De plus, la déforestation impacte les populations autochtones vivant sur ces terres, qui doivent être relocalisées et qui n’ont plus accès aux mêmes ressources. Elle accroît aussi le nombre de catastrophes naturelles, telles que de grandes sècheresses du fait de la perte de qualité des sols. L’impact délétère de l’UE quant à la déforestation a ainsi conduit à la mise en place d’une législation contraignante pour l’atténuer, reflétant le début d’une prise de conscience des pouvoirs publics.

Une nouvelle législation pour lutter contre la déforestation importée

Ce projet de loi repose sur la volonté d’empêcher les entreprises de vendre, au sein du marché commun, des produits issus de terres déboisées.

La loi concerne, pour le moment, un nombre réduit de produits. Le texte originel comprenait le bœuf, le cacao, le soja, le bois, le café, l’huile de palme, ainsi que les marchandises qui en contiennent (chocolat, objet en cuir, meuble en bois…). Des députés ont réussi à y ajouter le caoutchouc, le papier imprimé et un certain nombre de dérivés de l’huile de palme.

Selon Eurogroup for Animals, le nombre limité de produits concernés est une des faiblesses du texte. L’accord trouvé entre le Conseil et le Parlement ne prend en compte que l’élevage de bœuf, alors même que les élevages de porcs, poulets, moutons et poissons peuvent aussi contribuer à la déforestation. Il convient de rappeler que la majorité des animaux d’élevages sont nourris au soja, souvent issu de pays où la dégradation des forêts est une pratique courante. Il conviendrait de prendre en compte l’intégralité des filières qui nourrissent des animaux d’élevage avec du soja issu de la déforestation.

De plus, l’accord souligne que, pour le moment, il s’appliquera uniquement aux écosystèmes forestiers. Or, l’agriculture intensive ne concerne pas uniquement les forêts, mais aussi les prairies, les savanes ou les mangroves, qui sont aussi victimes de dégradations. La Commission invoque le souhait de se donner le temps de mettre en place correctement les contraintes sur les forêts avant de l’étendre à d’autres écosystèmes.

Il faut noter que la Commission devra réévaluer le texte d’ici deux ans. Elle aura la possibilité d’étendre le champ d’application du texte à d’autres écosystèmes, mais aussi de prendre en compte de nouveaux produits.

Le rôle des personnes privées

La Commission veut mettre en place cette nouvelle loi afin que les consommateurs ne soient plus des acteurs passifs de la déforestation.
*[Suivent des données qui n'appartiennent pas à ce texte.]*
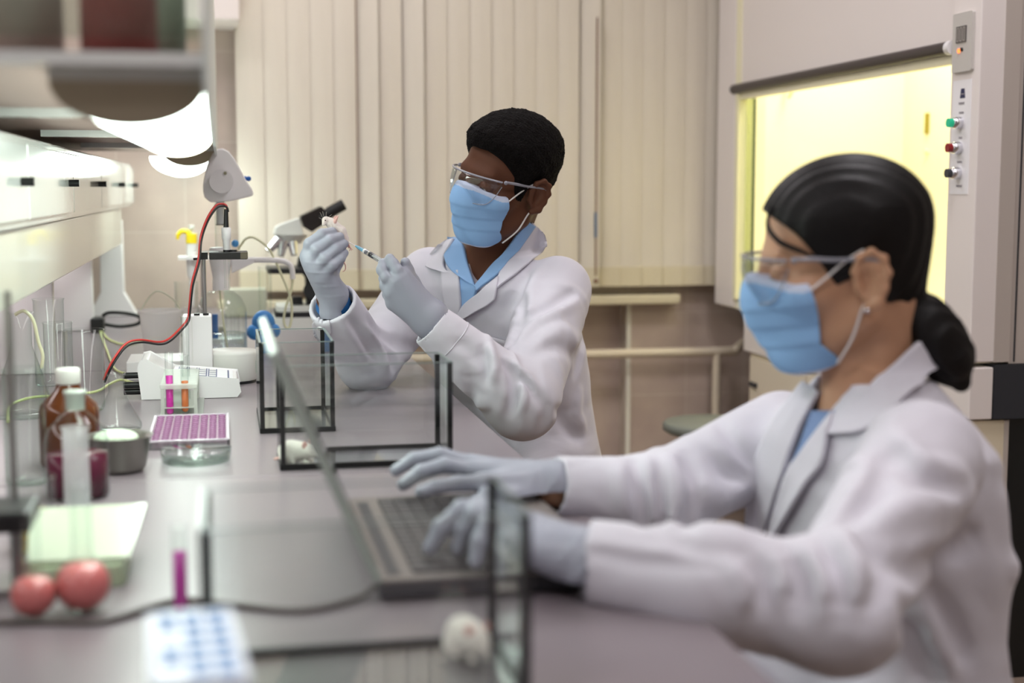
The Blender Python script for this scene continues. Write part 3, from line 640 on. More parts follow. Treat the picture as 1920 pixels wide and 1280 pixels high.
obj('piston_ring', MB().cyl((xcol, cy, bz(422)), (xcol, cy, bz(420)), br(425)), mat_black, bd)
def slabXZ(pts, ya, yb, m, nm, par, bev=.006):
    q = [P(a, b, Y=(ya+yb)/2) for a, b in pts]; n = len(q); v = [(p[0], ya, p[2]) for p in q]+[(p[0], yb, p[2]) for p in q]
    return obj(nm, MB().add(v, [tuple(range(n)), tuple(range(2*n-1, n-1, -1))]+[(i, n+i, n+(i+1) % n, (i+1) % n) for i in range(n)]), m, par, bevel=bev)
hd = slabXZ([(381, 345), (388, 310), (399, 288), (408, 280), (418, 279), (428, 284), (438, 296), (449, 315), (461, 338), (471, 352), (475, 362), (473, 367), (450, 373), (430, 377), (395, 379), (384, 370), (381, 358)], cy-.04, cy+.04, mat('burette_shell_white', (238, 236, 236), .35), 'head', bd)
obj('knob', MB().cyl((P(415, 340, Y=cy)[0], cy-.058, P(415, 340, Y=cy)[2]), (P(415, 340, Y=cy)[0], cy-.038, P(415, 340, Y=cy)[2]), br(438), n=40), M_white, hd, bevel=.003)
obj('knob_pin', MB().cyl((P(422, 325, Y=cy)[0], cy-.060, P(422, 325, Y=cy)[2]), (P(422, 325, Y=cy)[0], cy-.055, P(422, 325, Y=cy)[2]), .004), mat('pin_olive', (150, 146, 120), .5), hd)
for px in (459, 466): obj('blue_button', MB().ball((P(px, 335, Y=cy)[0], cy-.02, P(px, 335, Y=cy)[2]), .006, 8), mat('button_blue', (20, 90, 170), .4), hd)
slabXZ([(434, 512), (460, 500), (476, 492), (480, 484), (465, 484), (434, 486)], cy-.01, cy+.01, M_white, 'arm_web', bd, .002)
obj('outlet_arm', MB().tube([P(a, b, Y=cy) for a, b in ((438, 488), (480, 487), (520, 488), (538, 492), (547, 502), (549, 523))], .0068), M_white, bd)
M_tub = mat('tubing_yellowish', (214, 214, 180), .25)
obj('outlet_tubing', MB().tube([P(a, b, Y=cy) for a, b in ((549, 522), (546, 545), (536, 575), (532, 600), (536, 613), (543, 612), (547, 590), (545, 560), (530, 520), (512, 480), (500, 462), (478, 446), (462, 447), (450, 462), (447, 468))], .0030), M_tub, bd)
obj('blue_valve', MB().ball((P(441, 457, Y=cy)[0], cy+.02, P(441, 457, Y=cy)[2]), .009, 10), mat('valve_blue', (70, 140, 200), .4), bd)
obj('dip_tube', MB().tube([(cx-.004, cy, zA), (cx+.006, cy, zA-.1), (cx+.012, cy, T+.02)], .0022), M_tub, bd)
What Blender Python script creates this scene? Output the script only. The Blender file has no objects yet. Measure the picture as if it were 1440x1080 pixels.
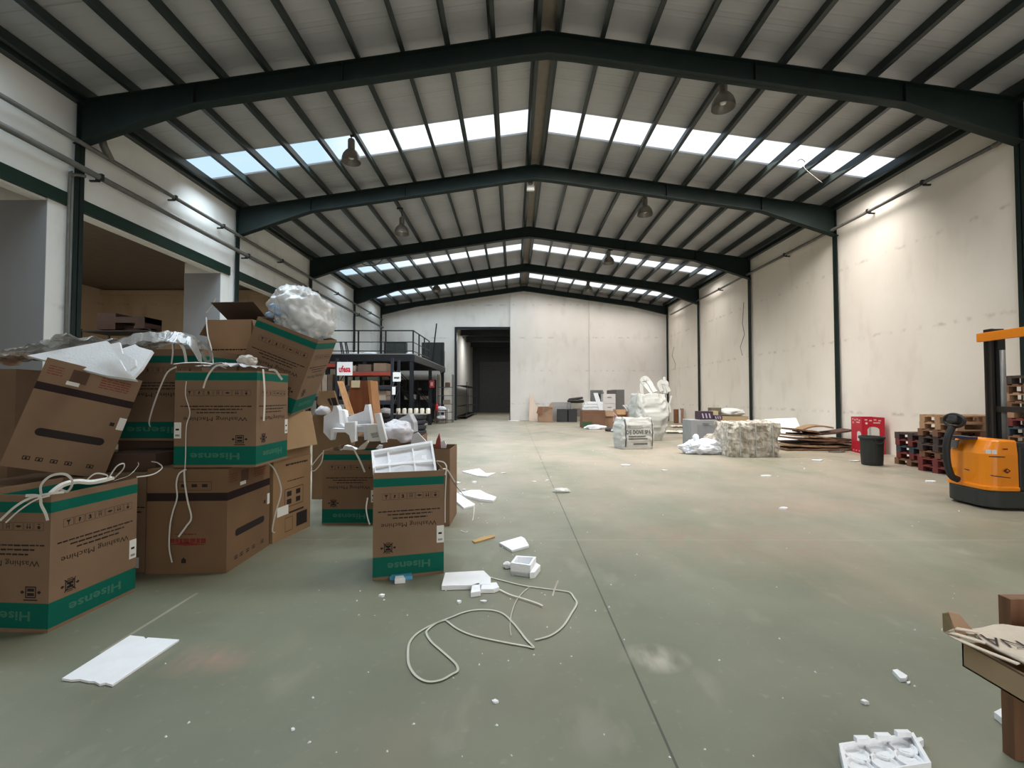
import bpy, bmesh, math, random
from mathutils import Vector, Matrix, Euler, noise as mnoise
R = math.radians
scn = bpy.context.scene
COL = scn.collection
random.seed(7)

# ------------------------------------------------------------------ camera
FPX = 650.0
PITCH = math.atan(18 / FPX)
YAW = 2 / FPX
CAM = Vector((0, 0, 1.52))
cd = bpy.data.cameras.new('camera')
cam = bpy.data.objects.new('camera', cd)
COL.objects.link(cam)
cam.location = CAM
cam.rotation_euler = (math.pi / 2 + PITCH, 0, YAW)
cd.sensor_width = 36
cd.lens = FPX / 1440 * 36
cd.clip_start = 0.05
cd.clip_end = 200
scn.camera = cam
RT = Vector((math.cos(YAW), math.sin(YAW), 0))
FW = Vector((-math.sin(YAW) * math.cos(PITCH), math.cos(YAW) * math.cos(PITCH), math.sin(PITCH)))
UP = RT.cross(FW)

# ------------------------------------------------------------------ view, world, lights
scn.view_settings.view_transform = 'Standard'
scn.view_settings.look = 'None'
scn.view_settings.gamma = 1
scn.view_settings.use_curve_mapping = False
scn.view_settings.exposure = 0.1
scn.cycles.max_bounces = 8
scn.cycles.diffuse_bounces = 5
scn.cycles.transparent_max_bounces = 12
scn.cycles.sample_clamp_indirect = 6

def world():
    w = bpy.data.worlds.new('sky')
    scn.world = w
    w.use_nodes = True
    nt = w.node_tree
    nt.nodes.clear()
    out = nt.nodes.new('ShaderNodeOutputWorld')
    bg = nt.nodes.new('ShaderNodeBackground')
    tc = nt.nodes.new('ShaderNodeTexCoord')
    nz = nt.nodes.new('ShaderNodeTexNoise')
    nz.inputs['Scale'].default_value = 2.2
    nz.inputs['Detail'].default_value = 5
    sep = nt.nodes.new('ShaderNodeSeparateXYZ')
    ma = nt.nodes.new('ShaderNodeMath'); ma.operation = 'MULTIPLY_ADD'
    ma.inputs[1].default_value = 1.5; ma.inputs[2].default_value = 0.52
    ad = nt.nodes.new('ShaderNodeMath'); ad.operation = 'ADD'
    rm = nt.nodes.new('ShaderNodeValToRGB')
    rm.color_ramp.elements[0].position = 0.42
    rm.color_ramp.elements[0].color = (0.50, 0.70, 0.90, 1)
    rm.color_ramp.elements[1].position = 0.66
    rm.color_ramp.elements[1].color = (1.0, 1.0, 0.99, 1)
    nt.links.new(tc.outputs['Generated'], nz.inputs['Vector'])
    nt.links.new(tc.outputs['Generated'], sep.inputs[0])
    nt.links.new(sep.outputs['X'], ma.inputs[0])
    sc = nt.nodes.new('ShaderNodeMath'); sc.operation = 'MULTIPLY_ADD'
    sc.inputs[1].default_value = 0.7; sc.inputs[2].default_value = 0.0
    nt.links.new(nz.outputs['Fac'], sc.inputs[0])
    nt.links.new(ma.outputs[0], ad.inputs[0])
    nt.links.new(sc.outputs[0], ad.inputs[1])
    nt.links.new(ad.outputs[0], rm.inputs[0])
    nt.links.new(rm.outputs[0], bg.inputs['Color'])
    bg.inputs['Strength'].default_value = 1.25
    nt.links.new(bg.outputs[0], out.inputs['Surface'])
world()

def area(name, loc, rot, sx, sy, power, color=(1, 1, 1), spread=180):
    l = bpy.data.lights.new(name, 'AREA')
    l.shape = 'RECTANGLE'
    l.size = sx
    l.size_y = sy
    l.energy = power
    l.color = color
    l.spread = R(spread)
    o = bpy.data.objects.new(name, l)
    COL.objects.link(o)
    o.location = loc
    o.rotation_euler = rot
    return o

# hall dimensions (metres): x across, y along the hall, z up
XC, XL, XR = 0.67, -8.56, 9.93
YB, YF = 29.9, -4.5
FR_Y = [3.7, 8.9, 14.08, 19.25, 24.6]
ZRIDGE, SLOPE = 8.65, 0.1475
STRIPS = [(5.55, 6.6), (11.62, 12.7), (22.0, 23.0), (27.3, 28.4)]  # the nearest strip is out of view, added to light the near floor
ROOFLIFT = 0.26
def rafter_z(x): return ZRIDGE - abs(x - XC) * SLOPE
def roof_z(x): return rafter_z(x) + ROOFLIFT
LIGHT = {5.55: (1.0, 0, 165), 11.62: (1.45, 15, 132), 22.0: (0.8, 0, 140), 27.3: (0.6, 0, 140)}
LPOW = 420
for s in STRIPS:
    for sg in (-1, 1):
        x = XC + sg * 4.6
        k = LIGHT[s[0]][0] * LPOW * ((1.15 if s[0] < 8 else 0.9) if sg < 0 else 1.15)
        colr = (0.74, 0.89, 1.0) if sg < 0 else (1.0, 0.94, 0.90)
        a = area('skylight_daylight', (x, (s[0] + s[1]) / 2, roof_z(x) - 0.03 - 0.5 * math.sin(R(LIGHT[s[0]][1]))), (R(LIGHT[s[0]][1]), sg * math.atan(SLOPE), 0), 8.6, s[1] - s[0], k, colr, LIGHT[s[0]][2])
area('entrance_fill', (XC + 3, YF + 0.3, 2.6), (R(90), 0, 0), 6, 4.5, 170, (1.0, 0.94, 0.90))  # lamp added in an unseen opening behind the camera to lift camera-facing sides
area('side_hall_daylight', (-13.5, 9.0, 5.7), (0, 0, 0), 3, 6, 260, (1, 0.93, 0.84))
area('far_hall_daylight', (-1.5, 36, 6.2), (0, 0, 0), 3, 1.0, 320, (1, 1, 1))

# ------------------------------------------------------------------ pixel helpers (1440 x 1080 frame of the photograph)
def ray(px, py):
    return (FW + RT * ((px - 720) / FPX) + UP * ((540 - py) / FPX))
def at_y(px, py, y):
    d = ray(px, py); return CAM + d * ((y - CAM.y) / d.y)
def at_z(px, py, z=0.0):
    d = ray(px, py); return CAM + d * ((z - CAM.z) / d.z)
def at_x(px, py, x):
    d = ray(px, py); return CAM + d * ((x - CAM.x) / d.x)

# ------------------------------------------------------------------ materials
def lin(c):
    return tuple((v / 12.92 if v <= 0.04045 else ((v + 0.055) / 1.055) ** 2.4) for v in c)
def rgb(r, g, b):
    return lin((r / 255, g / 255, b / 255))
MATS = {}
def mat(name, col, rough=0.6, var=0.0, scale=4.0, bump=0.0, bscale=20.0, metal=0.0, spec=0.4, col2=None, stretch=None, coord='Object'):
    if name in MATS: return MATS[name]
    m = bpy.data.materials.new(name)
    m.use_nodes = True
    nt = m.node_tree
    p = nt.nodes['Principled BSDF']
    p.inputs['Roughness'].default_value = rough
    p.inputs['Metallic'].default_value = metal
    p.inputs['Specular IOR Level'].default_value = spec
    p.inputs['Base Color'].default_value = (*col, 1)
    tc = nt.nodes.new('ShaderNodeTexCoord')
    vec = tc.outputs[coord]
    if stretch:
        mp = nt.nodes.new('ShaderNodeMapping')
        mp.inputs['Scale'].default_value = stretch
        nt.links.new(vec, mp.inputs['Vector'])
        vec = mp.outputs['Vector']
    if var or col2:
        nz = nt.nodes.new('ShaderNodeTexNoise')
        nz.inputs['Scale'].default_value = scale
        nz.inputs['Detail'].default_value = 6
        nt.links.new(vec, nz.inputs['Vector'])
        rm = nt.nodes.new('ShaderNodeValToRGB')
        rm.color_ramp.elements[0].position = 0.3
        rm.color_ramp.elements[1].position = 0.7
        c2 = col2 or tuple(min(1, v * (1 + var)) for v in col)
        c1 = tuple(v * (1 - var) for v in col)
        rm.color_ramp.elements[0].color = (*c1, 1)
        rm.color_ramp.elements[1].color = (*c2, 1)
        nt.links.new(nz.outputs['Fac'], rm.inputs[0])
        nt.links.new(rm.outputs[0], p.inputs['Base Color'])
    if bump:
        nb = nt.nodes.new('ShaderNodeTexNoise')
        nb.inputs['Scale'].default_value = bscale
        nb.inputs['Detail'].default_value = 4
        nt.links.new(vec, nb.inputs['Vector'])
        b = nt.nodes.new('ShaderNodeBump')
        b.inputs['Strength'].default_value = bump
        b.inputs['Distance'].default_value = 0.02
        nt.links.new(nb.outputs['Fac'], b.inputs['Height'])
        nt.links.new(b.outputs[0], p.inputs['Normal'])
    MATS[name] = m
    return m

def film_mat(name, col, alpha, rough=0.2, spec=0.6):
    if name in MATS: return MATS[name]
    m = mat(name, col, rough, bump=0.5, bscale=12, spec=spec)
    m.node_tree.nodes['Principled BSDF'].inputs['Alpha'].default_value = alpha
    return m

def carton_mat(name, base, bands):
    """brown board, printed bands between heights (z0, z1, colour) of the carton's own z"""
    if name in MATS: return MATS[name]
    m = mat(name, base, 0.75, var=0.10, scale=2.3, bump=0.12, bscale=9, spec=0.2)
    nt = m.node_tree
    p = nt.nodes['Principled BSDF']
    src = p.inputs['Base Color'].links[0].from_socket
    tc = [n for n in nt.nodes if n.type == 'TEX_COORD'][0]
    sep = nt.nodes.new('ShaderNodeSeparateXYZ')
    nt.links.new(tc.outputs['Object'], sep.inputs[0])
    for z0, z1, c in bands:
        g = nt.nodes.new('ShaderNodeMath'); g.operation = 'GREATER_THAN'; g.inputs[1].default_value = z0
        l = nt.nodes.new('ShaderNodeMath'); l.operation = 'LESS_THAN'; l.inputs[1].default_value = z1
        mu = nt.nodes.new('ShaderNodeMath'); mu.operation = 'MULTIPLY'
        nt.links.new(sep.outputs['Z'], g.inputs[0]); nt.links.new(sep.outputs['Z'], l.inputs[0])
        nt.links.new(g.outputs[0], mu.inputs[0]); nt.links.new(l.outputs[0], mu.inputs[1])
        mx = nt.nodes.new('ShaderNodeMix'); mx.data_type = 'RGBA'
        nt.links.new(mu.outputs[0], mx.inputs['Factor'])
        nt.links.new(src, mx.inputs['A'])
        mx.inputs['B'].default_value = (*c, 1)
        src = mx.outputs['Result']
    nt.links.new(src, p.inputs['Base Color'])
    return m

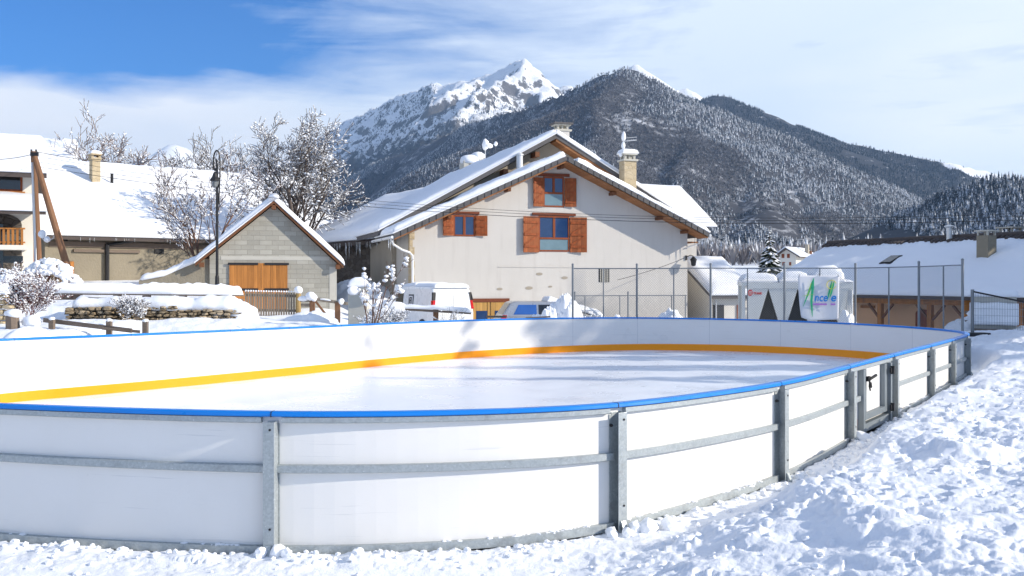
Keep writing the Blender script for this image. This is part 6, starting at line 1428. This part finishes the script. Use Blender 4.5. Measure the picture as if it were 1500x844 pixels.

Cette nouvelle loi prévoit d’obliger les entreprises à vérifier l’origine de leurs marchandises et à remplir une déclaration de « diligence raisonnable », affirmant que leurs produits n’ont pas contribué à la dégradation des forêts dans le monde depuis le 31 décembre 2020. Elle oblige les entreprises concernées à fournir cette déclaration pour avoir le droit de commercialiser leurs produits sur le marché européen.

L’obligation qui incombe aux entreprises ne s’arrête pas là : elles doivent aussi vérifier que leurs fournisseurs respectent la législation en vigueur au sein du pays de production, notamment en matière de protection des droits humains et du droit des populations autochtones.

Les informations fournies par les entreprises concernant la contribution d’un produit à la déforestation seront soumises aux contrôles des autorités compétentes de l’UE afin de vérifier la véracité de ces informations.

La Commission classera les pays subissant le déboisement en trois catégories de risques : faible, standard et élevé, en fonction du degré de dégradation des forêts présentes dans ces pays.

Les produits provenant des zones avec les risques les plus élevés seront soumis à davantage de contrôles. Des sanctions pécuniaires seront fixées en cas d’absence de respect des normes et seront proportionnelles au montant du chiffre d’affaires de l’opérateur fautif. Ce projet démontre une volonté de limiter l’impact de l’Union sur la déforestation. C’est une loi intéressante et ambitieuse qui possède toutefois plusieurs lacunes notamment concernant les produits d’origine animale ayant contribué à la déforestation. Néanmoins, il sera intéressant de voir, une fois le texte entré en vigueur, l’impact de celui-ci, ou encore si les carences soulevées seront prises en compte lors de la révision dans deux ans.